Toward automated legal services.
January 16, 2013
Article - Can Lawyers Stay in the Driver's Seat?
Can Lawyers Stay in the Driver's Seat? - Daniel G. Currell, Corporate Executive Board; M. Todd Henderson, University of Chicago - Law School. University of Chicago Institute for Law & Economics Olin Research Paper No. 629. January 16, 2013
  • "The law firm business is thriving, despite significant pain in the legal sector as changes take place. The continuing success of Big Law is in part because of its ability to adjust quickly to changes in demand by hiring and firing staff. But as Larry Ribstein saw, big changes nevertheless loom on the horizon. These changes will likely be driven by a series of specialized service providers who compete with law firms from a lower price point as Benjamin Barton points out in his article in this volume. If history is a guide, cheaper alternatives will evolve into higher-quality alternatives, at which point the law firms most invested in the status quo are likely to suffer greatly. While the significance of this disruption is often viewed in terms of how it will affect lawyers, in fact it should be assessed mainly from the perspective of consumers and society: does the quality of legal services rise or fall at any given price point?"


One day we will be able to automagically annotate articles (even my blog posts) with proper legal citations.
January 16, 2013
Enhancements to U.S. Statutes at Large on FDsys
"The U.S. Government Printing Office (GPO) recently enhanced the U.S. Statutes at Large collection on FDsys by adding descriptive metadata for public laws, private laws, concurrent resolutions, and presidential proclamations. For approximately 32,000 individual documents, the enhancements allow researchers improved searchability and retrieval by searching such metadata fields as title, SuDocs classification number, date, category, etc. The U.S. Statutes at Large collection includes volumes 65-115, covering the 82nd -107th Congresses, from 1951-2002. The additional descriptive data was added by both manual and automatic processes. A team of GPO staff members from Library Services and Content Management (LSCM), including catalogers and automation librarians, added descriptive metadata for titles, public law numbers, and dates."

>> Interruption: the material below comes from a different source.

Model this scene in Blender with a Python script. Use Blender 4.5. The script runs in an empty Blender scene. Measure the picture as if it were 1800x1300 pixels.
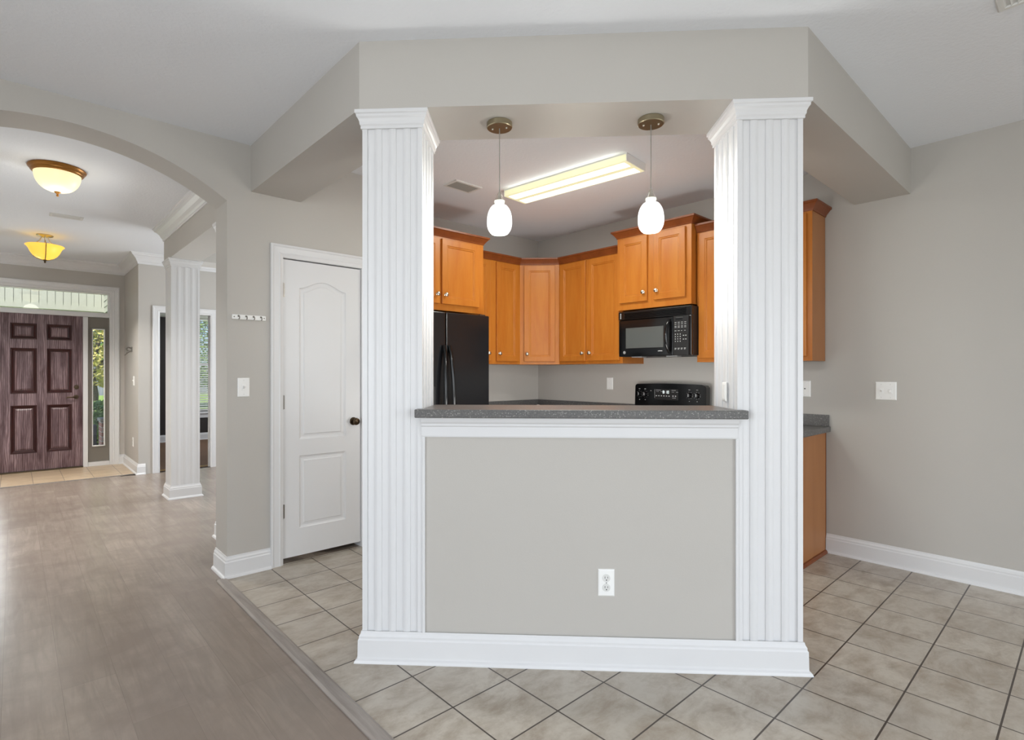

If the process is that old, has the patent expired? And why 5-10 years to re-start production?
"California scientists have just created a new biofuel using plants that burns just as well as a petroleum-based fuel. 'The discovery, published in the journal Nature, means corn, sugar cane, grasses and other fast-growing plants or trees, like eucalyptus, could be used to make the propellant, replacing oil,' writes the San Francisco Chronicle, and the researchers predict mass marketing of their product within 5 to 10 years. They created their fuel using a fermentation process that was first discovered in 1914, but which was then discontinued in 1965 when petroleum became the dominant source of fuel. The new fuel actually contains more energy per gallon than is currently contained in ethanol, and its potency can even be adjusted for summer or winter driving."


For my statistics students. You can find bias anywhere, if you are so inclined. (Inclined = tilted, titled = biased)
"The much-publicized international rankings of student test scores — PISA — rank the U.S. lower than it ought to be for two reasons: a sampling bias that includes a higher proportion of lower socio-economic classes from the U.S. than are in the general population and a higher proportion of of U.S. students than non-U.S. who are in the lower socio-economic classes. If one were to rank comparable classes between the U.S. and the rest of the world, U.S. scores would rise to 4th from 14th in reading (PDF) and to 10th from 25th in math."